Although often used as a rhetorical lever to get men to don the Marigolds, much of the previous research in this area, such as the toilet-cleaning example, has fundamental flaws. The explanation usually offered for the effect is that couples with more egalitarian habits are more harmonious and happy, creating a mood more conducive to intimate moments.

This is an endearingly romantic interpretation, but the research originates in colder, more cynical theories which portray sex as a commodity, traded by women in exchange for favours. The possibility that women might want sex purely for their own pleasure or to satisfy their desires doesn’t get much of a look in, nor does the possibility that at least some men might actually want to feed their own kids or live in a clean house. As the new report concludes:

“At the very least, our results are difficult to reconcile with the idea that women trade sex to men for doing what is traditionally viewed as women’s work. Based on our findings, sex seems to lie outside the realm of conventional exchange.”
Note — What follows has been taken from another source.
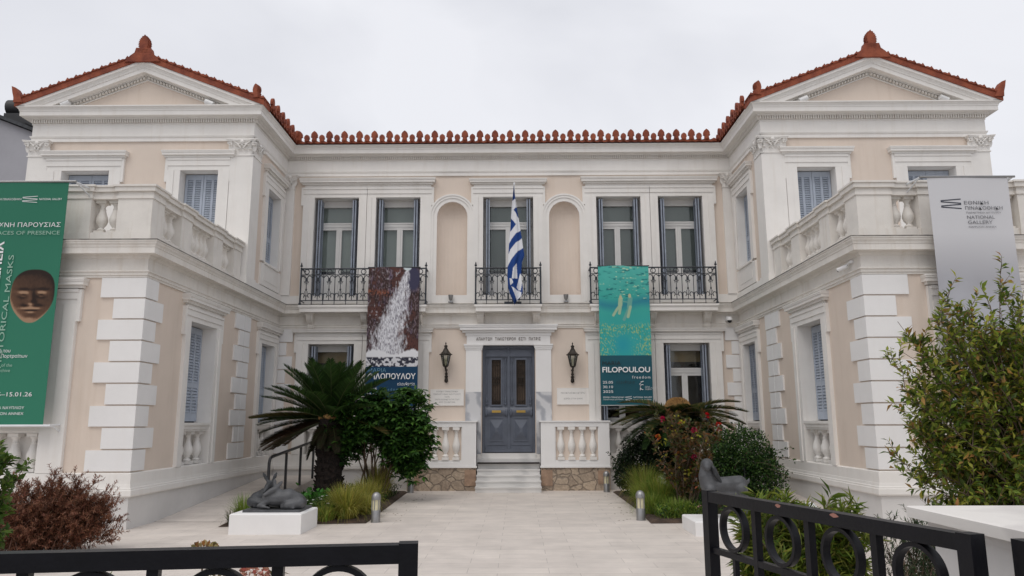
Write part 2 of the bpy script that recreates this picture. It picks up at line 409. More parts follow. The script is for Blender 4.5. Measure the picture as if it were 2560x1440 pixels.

I don’t find it surprising that this should be said, more depressing that it ever needed to be. The new study finds that men’s sexual activity is negatively correlated with traditionally female activities, but positively correlated with manly pursuits such as “yard work” (yes, it’s an American study), or mechanical repairs.

So while rejecting the exchange model, the authors suggest their data is more in keeping with a model of sexual scripts and gender display. Stripped of jargon, this roughly means that women are more likely to be turned on by a manly man who has just dragged home a woolly mammoth, while men secretly crave obedient partners who will keep the cave clean for their return.

However politically inconvenient this theory might be, and acknowledging the vast range of individual differences, I can accept there is probably a nugget of truth here about heterosexual human desire. Gender signifiers (whether physical or psychological) often double as erotic signifiers. However both gender signifiers and sexual scripts are almost entirely socially constructed. When our ancestors were roaming the savannah, there wasn’t much call to change the oil on an Austin Allegro. Yard work, objectively, bears far more similarity to tidying the cave than it does to wrestling sabre-toothed tigers. Somewhere down the line we have decided that yard work is manly, manly is sexy, therefore yard work is sexy. As our society continues to reinvent and reappraise gender roles we will signal and interpret our gender and sexuality in new and different ways. It is inevitable that we will begin to find different traits a turn on.

Although a new analysis, the data reported in this study is actually more than 20 years old. The authors gloss over the relevance of this but it strikes me as hugely important. What was deemed unmanly, even effeminate just a generation ago is now considered much more commonplace and neutral. It would astonish me if this did not make enormous difference to the effects described.

I have one final observation about the whole body of research in this area. It all positions sexual activity as an effect or consequence of other behaviour, while it strikes me that it can just as easily work the other way. Sex isn’t just a commodity, and isn’t just fun – it also triggers a pyrotechnic explosion of hormones, making us feel more loving and affectionate towards our partners.

This suggests to me that people who have lots of sex may feel more inclined to do the dishes, rather than the other way around. I might propose a scientific experiment when my partner gets home from today’s gruelling shift at work. I shall report back on the results just as soon as she stops hooting with laughter. That could take a while.